Культура Возрождения – организм сложный и противоречивый. Различные ее элементы сталкивались между собою с резкой непримиримостью, но в конце концов как-то все-таки уживались вместе.
Разложение быта и семьи, моральный скептицизм, апофеоз удачи, преклонение перед человеком и силами его духа, перед красотою в природе и в человеческих творениях, расцвет искусства и литературы, первые серьезные завоевания науки, разрыв с церковными идеалами и утверждение мирских – все это переплеталось между собою и сливалось в видение необычайного блеска, который ослеплял чужестранцев, а итальянцев наполнял гордостью и высокомерным сознанием превосходства над другими народами.
Простейшими и самыми естественными плодами, которые произрастали в этой атмосфере, были неутолимая тяга к соблазнам и прельщениям жизни, жадная хватка, напор, неудержимый рост хищных инстинктов: в идейном обрамлении, как у Пьетро Аретино, или в полной обнаженности, как у большинства. У Никколо всего этого было не меньше, чем у любого из современников. Но судьба не дала развернуться его аппетитам.
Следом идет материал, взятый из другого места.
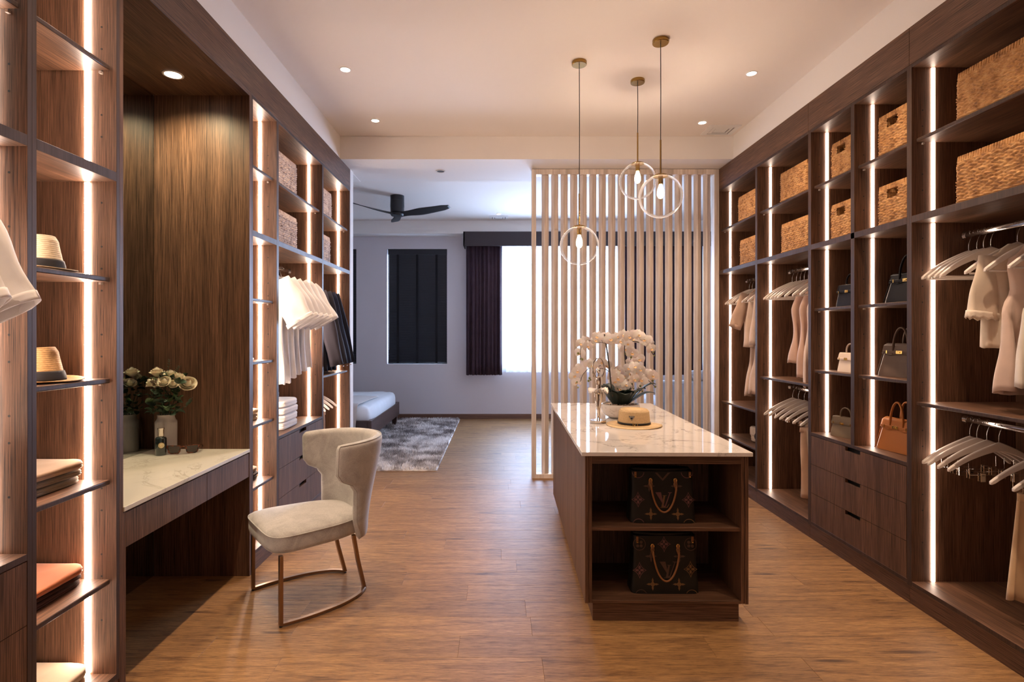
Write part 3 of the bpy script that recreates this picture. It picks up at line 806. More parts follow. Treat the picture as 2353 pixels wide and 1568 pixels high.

Его это очень сокрушало. В капитоло
[275] «О случае» он грустно поет о том, как случай в виде женщины с копною волос спереди и с голым затылком промелькнул перед ним прежде, чем он успел его схватить, а в капитоло «О фортуне», написанном в пожилые годы, жалуется, что фортуна любит молодых и смелых, очевидно, не решаясь причислить себя и ко второй категории. Приходилось мириться, что судьба, выбирая любимцев, обошла его. Его ждала «иных восторгов глубина».